======== Information provided ========
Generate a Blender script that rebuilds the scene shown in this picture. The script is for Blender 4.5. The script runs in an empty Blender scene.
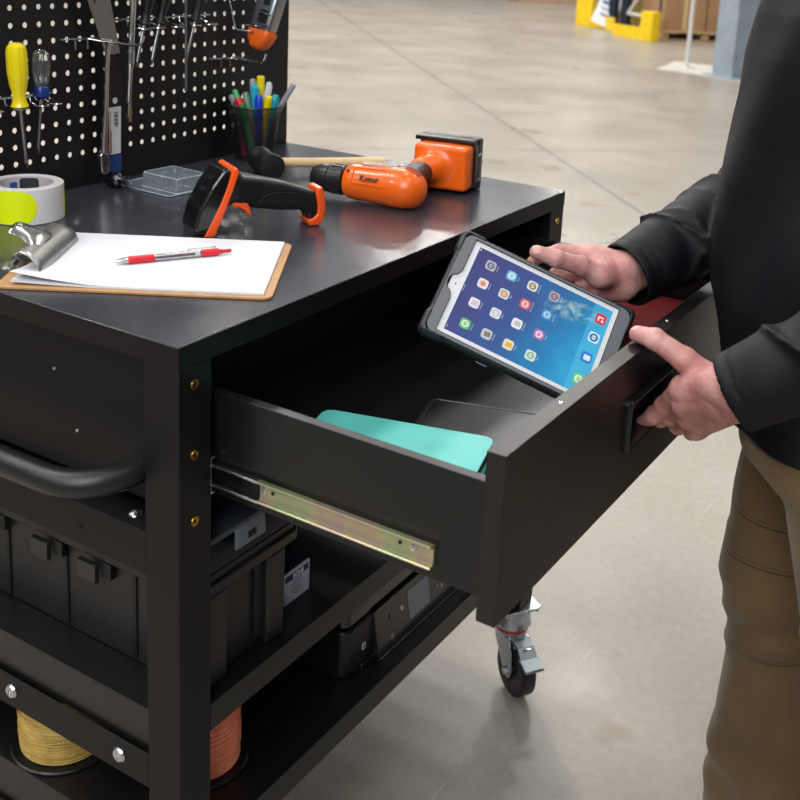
import bpy, bmesh, math, random
import numpy as np
from mathutils import Vector, Matrix, Euler
try:
    import openvdb as vdb
except Exception:
    vdb = None
random.seed(7)
SC = bpy.context.scene
COL = SC.collection
PI = math.pi
V = Vector

# ------------------------------------------------------------------ colour and materials
def lin(h):
    if isinstance(h, (tuple, list)): return (h[0], h[1], h[2], 1.0)
    h = h.lstrip('#'); r = []
    for i in (0, 2, 4):
        c = int(h[i:i+2], 16) / 255.0
        r.append(c / 12.92 if c <= .04045 else ((c + .055) / 1.055) ** 2.4)
    return (r[0], r[1], r[2], 1.0)

MATS = {}
def mat(name, color, rough=.5, metal=0.0, bump=0.0, bscale=400.0, var=0.0, vscale=8.0, emit=None, estr=0.0,
        trans=0.0, ior=1.5, alpha=1.0, coat=0.0, spec=.5, rvar=0.0, sheen=0.0, sss=0.0, aniso=0.0):
    if name in MATS: return MATS[name]
    m = bpy.data.materials.new(name); m.use_nodes = True
    nt = m.node_tree; b = nt.nodes['Principled BSDF']
    c = lin(color)
    b.inputs['Base Color'].default_value = c
    b.inputs['Roughness'].default_value = rough
    b.inputs['Metallic'].default_value = metal
    b.inputs['IOR'].default_value = ior
    b.inputs['Transmission Weight'].default_value = trans
    b.inputs['Alpha'].default_value = alpha
    b.inputs['Coat Weight'].default_value = coat
    b.inputs['Specular IOR Level'].default_value = spec
    b.inputs['Sheen Weight'].default_value = sheen
    if sss:
        b.inputs['Subsurface Weight'].default_value = sss
        b.inputs['Subsurface Radius'].default_value = (.012, .004, .002)
        b.inputs['Subsurface Scale'].default_value = .6
    tc = nt.nodes.new('ShaderNodeTexCoord')
    def noise(scale, detail=4):
        n = nt.nodes.new('ShaderNodeTexNoise'); n.inputs['Scale'].default_value = scale
        n.inputs['Detail'].default_value = detail
        nt.links.new(tc.outputs['Object'], n.inputs['Vector']); return n
    if var:
        n = noise(vscale, 5); r = nt.nodes.new('ShaderNodeValToRGB')
        r.color_ramp.elements[0].position = .3; r.color_ramp.elements[1].position = .7
        r.color_ramp.elements[0].color = tuple(max(0, x * (1 - var)) for x in c[:3]) + (1,)
        r.color_ramp.elements[1].color = tuple(min(1, x * (1 + var)) for x in c[:3]) + (1,)
        nt.links.new(n.outputs['Fac'], r.inputs['Fac']); nt.links.new(r.outputs['Color'], b.inputs['Base Color'])
    if rvar:
        n = noise(vscale * 1.7, 5); mr = nt.nodes.new('ShaderNodeMapRange')
        mr.inputs['From Min'].default_value = .3; mr.inputs['From Max'].default_value = .7
        mr.inputs['To Min'].default_value = max(0, rough - rvar); mr.inputs['To Max'].default_value = min(1, rough + rvar)
        nt.links.new(n.outputs['Fac'], mr.inputs['Value']); nt.links.new(mr.outputs['Result'], b.inputs['Roughness'])
    if bump:
        n = noise(bscale, 3); bp = nt.nodes.new('ShaderNodeBump'); bp.inputs['Strength'].default_value = bump
        bp.inputs['Distance'].default_value = .001
        nt.links.new(n.outputs['Fac'], bp.inputs['Height']); nt.links.new(bp.outputs['Normal'], b.inputs['Normal'])
    if emit:
        b.inputs['Emission Color'].default_value = lin(emit); b.inputs['Emission Strength'].default_value = estr
    MATS[name] = m
    return m

# ------------------------------------------------------------------ mesh builder
def frame(p, z, up=None):
    """Matrix with origin p, local z along z."""
    z = V(z).normalized(); up = V(up) if up is not None else (V((0, 0, 1)) if abs(z.z) < .95 else V((1, 0, 0)))
    x = up.cross(z).normalized(); y = z.cross(x)
    M = Matrix((x, y, z)).transposed().to_4x4(); M.translation = V(p)
    return M

class MB:
    def __init__(s): s.bm = bmesh.new(); s.mi = 0; s.M = Matrix.Identity(4)
    def v(s, p): return s.bm.verts.new(s.M @ V(p))
    def f(s, vs):
        try:
            fa = s.bm.faces.new(vs); fa.material_index = s.mi; return fa
        except ValueError: return None
    def box(s, x0, x1, y0, y1, z0, z1, M=None):
        P = [(x, y, z) for z in (z0, z1) for y in (y0, y1) for x in (x0, x1)]
        vs = [s.v(M @ V(p) if M else p) for p in P]
        for q in ((0, 2, 3, 1), (4, 5, 7, 6), (0, 1, 5, 4), (2, 6, 7, 3), (0, 4, 6, 2), (1, 3, 7, 5)): s.f([vs[i] for i in q])
        return s
    def rings(s, rs, cap=True, closed=False):
        L = [[s.v(p) for p in r] for r in rs]; n = len(L[0])
        for a, b in zip(L, L[1:] + ([L[0]] if closed else [])):
            for i in range(n): s.f([a[i], a[(i + 1) % n], b[(i + 1) % n], b[i]])
        if cap and not closed:
            s.f(list(reversed(L[0]))); s.f(L[-1])
        return s
    def tube(s, pts, r, n=12, cap=True, closed=False, up=None, flat=1.0):
        pts = [V(p) for p in pts]; rr = r if isinstance(r, (list, tuple)) else [r] * len(pts)
        rs = []; N = len(pts); prev = None
        for i, p in enumerate(pts):
            if closed: t = pts[(i + 1) % N] - pts[i - 1]
            else: t = pts[min(i + 1, N - 1)] - pts[max(i - 1, 0)]
            t.normalize()
            if prev is None:
                u = V(up) if up else (V((0, 0, 1)) if abs(t.z) < .9 else V((1, 0, 0)))
                x = u.cross(t).normalized()
            else:
                x = (prev - t * prev.dot(t)).normalized()
            prev = x; y = t.cross(x)
            rs.append([p + (x * math.cos(2 * PI * k / n) + y * flat * math.sin(2 * PI * k / n)) * rr[i] for k in range(n)])
        return s.rings(rs, cap, closed)
    def cyl(s, p0, p1, r0, r1=None, n=24): return s.tube([p0, p1], [r0, r0 if r1 is None else r1], n)
    def lathe(s, prof, M=None, n=32, a0=0, closed_prof=False):
        """prof: list of (r,z); axis local z of M."""
        M = M or Matrix.Identity(4); L = []
        for r, z in prof:
            if r < 1e-6: L.append([s.v(M @ V((0, 0, z)))])
            else: L.append([s.v(M @ V((r * math.cos(a0 + 2 * PI * k / n), r * math.sin(a0 + 2 * PI * k / n), z))) for k in range(n)])
        for a, b in list(zip(L, L[1:])) + ([(L[-1], L[0])] if closed_prof else []):
            for i in range(n):
                j = (i + 1) % n
                if len(a) == 1 and len(b) == 1: continue
                if len(a) == 1: s.f([a[0], b[j], b[i]][::-1] if False else [a[0], b[j], b[i]])
                elif len(b) == 1: s.f([a[i], a[j], b[0]])
                else: s.f([a[i], a[j], b[j], b[i]])
        return s
    def prism(s, poly, z0, z1, M=None):
        M = M or Matrix.Identity(4)
        return s.rings([[M @ V((x, y, z0)) for x, y in poly], [M @ V((x, y, z1)) for x, y in poly]])
    def build(s, name, m, parent=None, world=True, bevel=0, bseg=2, smooth=True, angle=35, subsurf=0, mods=None):
        bmesh.ops.recalc_face_normals(s.bm, faces=s.bm.faces[:])
        me = bpy.data.meshes.new(name); s.bm.to_mesh(me); s.bm.free()
        return link(name, me, m, parent, world, bevel, bseg, smooth, angle, subsurf)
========
Problem statement
Extract the lines exactly, please: the first line of the listing, the line with "return (r[0], r[1], r[2], 1.0)", and every line between them, but no pictures.

The output
Generate a Blender script that rebuilds the scene shown in this picture. The script is for Blender 4.5. The script runs in an empty Blender scene.
import bpy, bmesh, math, random
import numpy as np
from mathutils import Vector, Matrix, Euler
try:
    import openvdb as vdb
except Exception:
    vdb = None
random.seed(7)
SC = bpy.context.scene
COL = SC.collection
PI = math.pi
V = Vector

# ------------------------------------------------------------------ colour and materials
def lin(h):
    if isinstance(h, (tuple, list)): return (h[0], h[1], h[2], 1.0)
    h = h.lstrip('#'); r = []
    for i in (0, 2, 4):
        c = int(h[i:i+2], 16) / 255.0
        r.append(c / 12.92 if c <= .04045 else ((c + .055) / 1.055) ** 2.4)
    return (r[0], r[1], r[2], 1.0)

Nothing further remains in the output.